East of the West 2002 / Jutro bedzie niebo / Poland 2001
The story of the frictional but gradual rapprochement between a rootless small-time smuggler and a similarly uprooted twelve-year-old girl who has run away from home. Their shared journey through the summer countryside in the Czech-German border region, once they manage to break down mutual barriers of mistrust, leads to true friendship and understanding.

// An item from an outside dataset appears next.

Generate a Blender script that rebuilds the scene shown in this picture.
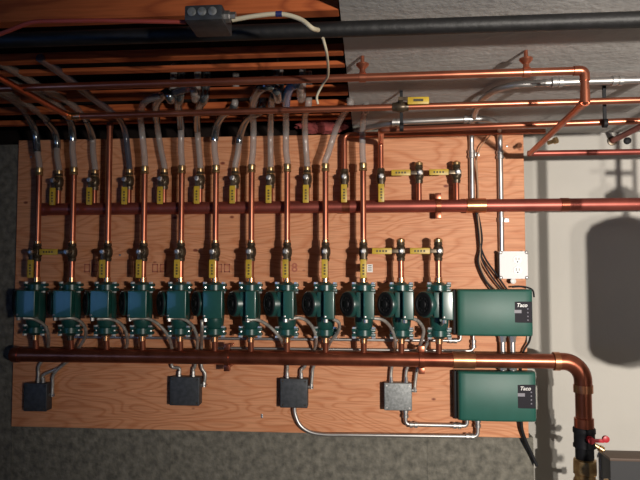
import bpy, bmesh, math, random
from mathutils import Vector, Matrix
random.seed(4)
for o in list(bpy.data.objects): bpy.data.objects.remove(o)
S = bpy.context.scene
C = S.collection
R = math.radians
# ------------------------------------------------------------------ camera
FPX = 590.0; DEP = 2.36; YAW = math.atan(48/590); PIT = math.atan(30/590)
fwd = Vector((-math.sin(YAW)*math.cos(PIT), math.cos(YAW)*math.cos(PIT), math.sin(PIT)))
rgt = Vector((math.cos(YAW), math.sin(YAW), 0))
upv = rgt.cross(fwd)
CAM = Vector((0, -DEP, 0))
cd = bpy.data.cameras.new('camera'); cam = bpy.data.objects.new('camera', cd); C.objects.link(cam)
cam.matrix_world = Matrix.Translation(CAM) @ Matrix((rgt, upv, -fwd)).transposed().to_4x4()
cd.sensor_width = 36; cd.lens = FPX/640*36; cd.clip_start = .02; cd.clip_end = 50
S.camera = cam
S.view_settings.view_transform = 'Standard'; S.view_settings.look = 'None'
S.view_settings.gamma = 1; S.view_settings.exposure = 0.0
w = bpy.data.worlds.new('world'); S.world = w; w.use_nodes = True
w.node_tree.nodes['Background'].inputs[0].default_value = (.05, .06, .08, 1)
w.node_tree.nodes['Background'].inputs[1].default_value = .1
def lamp(name, loc, energy, size, col, aim=(1.75, 0, -.05), cone=108):
    l = bpy.data.lights.new(name, 'SPOT'); l.energy = energy; l.shadow_soft_size = size; l.color = col
    l.spot_size = math.radians(cone); l.spot_blend = 1.0
    o = bpy.data.objects.new(name, l); o.location = loc; C.objects.link(o)
    o.rotation_euler = (Vector(aim)-Vector(loc)).to_track_quat('-Z', 'Y').to_euler(); return o
L1 = (1.25, -3.5, -.05)
lamp('bulb_light', L1, 500, .035, (1, .93, .84))
L2 = (1.45, -3.5, -.08)
lamp('second_bulb_light', L2, 120, .035, (1, .93, .84))

def ray(px, py): return fwd*FPX + rgt*(px-320) + upv*(240-py)
def W(px, py, s):
    d = ray(px, py); return CAM + d*((DEP-s)/d.y)
def H(px, py, Z):
    d = ray(px, py); return CAM + d*(Z/d.z)
CZ = .58; WT = .53; RE = .2

# ------------------------------------------------------------------ materials
def mat(name, col, rough=.5, metal=0, noise=None, ns=8, spec=.5, bump=0, bs=60, stretch=(1,1,1), coat=0, detail=4, trans=0, emit=0):
    m = bpy.data.materials.new(name); m.use_nodes = True; nt = m.node_tree; b = nt.nodes['Principled BSDF']
    b.inputs['Base Color'].default_value = (*col, 1); b.inputs['Roughness'].default_value = rough
    b.inputs['Metallic'].default_value = metal; b.inputs['Specular IOR Level'].default_value = spec
    b.inputs['Coat Weight'].default_value = coat; b.inputs['Transmission Weight'].default_value = trans
    if emit:
        b.inputs['Emission Color'].default_value = (*col, 1); b.inputs['Emission Strength'].default_value = emit
    tc = nt.nodes.new('ShaderNodeTexCoord'); mp = nt.nodes.new('ShaderNodeMapping'); mp.inputs['Scale'].default_value = stretch
    gp = nt.nodes.new('ShaderNodeNewGeometry')
    nt.links.new(gp.outputs['Position'], mp.inputs[0])
    if noise:
        n = nt.nodes.new('ShaderNodeTexNoise'); n.inputs['Scale'].default_value = ns; n.inputs['Detail'].default_value = detail
        r = nt.nodes.new('ShaderNodeValToRGB'); r.color_ramp.elements[0].position = .32; r.color_ramp.elements[1].position = .68
        r.color_ramp.elements[0].color = (*noise, 1); r.color_ramp.elements[1].color = (*col, 1)
        nt.links.new(mp.outputs[0], n.inputs[0]); nt.links.new(n.outputs[0], r.inputs[0]); nt.links.new(r.outputs[0], b.inputs['Base Color'])
    if bump:
        n2 = nt.nodes.new('ShaderNodeTexNoise'); n2.inputs['Scale'].default_value = bs; n2.inputs['Detail'].default_value = 5
        bm = nt.nodes.new('ShaderNodeBump'); bm.inputs['Strength'].default_value = bump; bm.inputs['Distance'].default_value = .01
        nt.links.new(mp.outputs[0], n2.inputs[0]); nt.links.new(n2.outputs[0], bm.inputs['Height']); nt.links.new(bm.outputs[0], b.inputs['Normal'])
    return m
M = {}
M['copper'] = mat('copper', (.56, .2, .115), .32, .85, (.36, .11, .065), 7)
M['copper_old'] = mat('copper_old', (.36, .095, .07), .42, .7, (.25, .062, .048), 9)
M['copper_main'] = mat('copper_main', (.40, .125, .07), .3, .85, (.22, .062, .036), 14)
M['fitting'] = mat('copper_fitting', (.55, .235, .12), .3, .88, (.38, .15, .075), 24)
M['brass'] = mat('brass', (.6, .42, .2), .3, .85, (.3, .17, .08), 40)
M['joint'] = mat('joint', (.74, .4, .21), .25, .9, (.5, .25, .12), 30)
M['darkbrass'] = mat('darkbrass', (.13, .095, .06), .36, .6, (.05, .037, .026), 60)
M['steel'] = mat('steel', (.56, .545, .53), .4, .9, (.42, .4, .39), 20)
M['flex'] = mat('flex', (.58, .54, .49), .4, .6, (.33, .31, .28), 60)
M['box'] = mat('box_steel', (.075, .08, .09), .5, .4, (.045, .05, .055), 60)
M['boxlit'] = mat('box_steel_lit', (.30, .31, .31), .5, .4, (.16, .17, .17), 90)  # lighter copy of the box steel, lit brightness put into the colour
M['zinc'] = mat('zinc_plated', (.75, .76, .76), .3, .6)
M['white'] = mat('white_plastic', (.72, .7, .68), .4)
M['galv'] = mat('galvanised_plate', (.8, .78, .78), .55, 0, spec=.3)
M['green'] = mat('green_enamel', (.011, .066, .056), .33, 0, (.008, .052, .045), 50, spec=.6)
M['greenbox'] = mat('green_box', (.013, .10, .075), .5, 0, (.011, .09, .066), 20, spec=.6)
M['greencap'] = mat('green_control_box', (.012, .082, .066), .3, 0, (.01, .072, .058), 50, spec=.9, coat=.5)
M['black'] = mat('black_plastic', (.009, .009, .011), .62, spec=.3)
M['blackpipe'] = mat('black_iron', (.012, .011, .012), .55, .0, (.006, .006, .006), 30, bump=.15, bs=50)
M['label'] = mat('dark_label', (.012, .01, .016), .6, spec=.2)
M['labelgrey'] = mat('label_grey', (.2, .19, .22), .5)
M['yellow'] = mat('yellow_vinyl', (.58, .39, .03), .42, 0, (.42, .27, .02), 40)
M['print'] = mat('dark_print', (.05, .04, .02), .6)
M['red'] = mat('red_paint', (.45, .02, .03), .4)
M['redcable'] = mat('red_cable', (.42, .07, .05), .5)
M['cream'] = mat('cream_cable', (.62, .55, .4), .5)
M['tan'] = mat('tan_cable', (.4, .22, .12), .5)
M['tape'] = mat('blue_tape', (.02, .03, .14), .5)
M['stamp'] = mat('red_stamp', (.4, .12, .07), .7)
M['cabgrey'] = mat('dark_grey_panel', (.035, .035, .038), .7)
M['cabbrown'] = mat('dark_brown_edge', (.11, .07, .05), .6)
M['tank'] = mat('grey_tank', (.25, .27, .3), .4)
M['insul'] = mat('pink_insulation', (.36, .075, .07), .95, 0, (.16, .03, .03), 30, bump=.6, bs=40)
M['pane'] = mat('window_pane', (.16, .36, .85), .2, emit=1.7)
M['bulb'] = mat('lamp_glass', (1, .92, .8), .3, emit=6)
def pexmat(name, col, mixf):
    m = mat(name, col, .22, spec=.8, coat=.6); nt = m.node_tree
    b = nt.nodes['Principled BSDF']; out = nt.nodes['Material Output']
    tr = nt.nodes.new('ShaderNodeBsdfTransparent'); tr.inputs[0].default_value = (.9, .86, .82, 1)
    mx = nt.nodes.new('ShaderNodeMixShader'); mx.inputs[0].default_value = mixf
    nt.links.new(tr.outputs[0], mx.inputs[1]); nt.links.new(b.outputs[0], mx.inputs[2]); nt.links.new(mx.outputs[0], out.inputs[0])
    return m
M['pex'] = pexmat('milky_tube', (.44, .4, .38), .5)
M['pexblue'] = pexmat('blue_tube', (.1, .3, .62), .85)
M['bay_shade'] = mat('joist_bay_shade', (.02, .014, .012), .9, 0, (.012, .008, .007), 12, spec=.1)  # near-black colour stands in for shade inside the joist bays
M['darktube'] = pexmat('dark_tube', (.07, .075, .1), .85)
M['bend'] = mat('steel_bend_and_shade', (.3, .33, .35), .18, .9)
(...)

This unusual road-movie set in the Polish-German-Czech border region begins with a spectacle common for this area. The hero meets his Czech partner at the roadside and, as usual, concludes a business deal with an agreed measure of alcohol. Satisfied with the transaction, he sets off for home. Then a dog scampers out onto the road which he accidentally runs over, and his life is suddenly made more complicated for him by its twelve-year-old owner. First they spend a long time looking for a suitably dignified burial site for the dog, but then it turns out that the girl is actually on the run. Although she tells him one lie after another, the man begins to feel a certain responsibility for her. The more the girl fills him with distrust and continues to cause trouble, the more this forty-year-old with no family and seemingly no scruples, finds himself growing fond of her. Particularly since, in her helplessness, she counters his every inquiry – she also lacks emotional ties and a sense of belonging. The atmosphere of the ride through the summer landscape is intensified by the border scenery – a world of rootlessness, without positive values, but one which this unlikely pair manage to discover and appreciate – at least for themselves.
77 min / Black & white, 35 mm
Director Jaroslaw Marszewski
/ Screenplay Jaroslaw Marszewski
/ Dir. of Photography Wojciech Todorow
/ Music Jerzy Mazzoll
/ Editor Dariusz Zdziennicki, Jaroslaw Ostanówko
/ Producer Waclaw Wiszniewski, Jerzy Kapuściński
/ Production Cinepol, koprodukce/co-oproduction: Agencja Produkcji Filmowej Komitetu Kinematografii, Telewizja Polska
/ Cast Ola Hamkalo, Krzysztof Pieczyński, Rostislav Kuba, Ryszard Ronczewski, Henryk Talar, Janusz Chabior
Jaroslaw Marszewski (b. 1967) studied English language and literature in his native Wroclaw (1993) and then was awarded a grant to attend a course in film and television direction at Prague’s Film Academy (FAMU). He then continued with post-graduate study at the WRiTV Uśl. in Katowice (1997). He has established himself as a director, screenwriter and creator of feature etudes which have been awarded at a number of international short-film festivals (amateur, non-commercial, educational and professional). He has made several television programmes and documentaries: To Remain as People (Pozostać ludźmi, l996), Mission (Misja, l998), Machine and Touch (Maszyna i dotyk, l999), Seven Meditations (Siedem medytacji, l999, musical film), The Promised Land (Ziemia obiecana, l999, film for a ballet performance), Madame Butterfly (2000, TV opera), DUST or the Lost Worlds of R. A. (2000, DUST czyli utracone światy Roberta Ashley´a), and Heaven Comes Tomorrow (Jutro bedzie niebo, 2OOl), his feature debut.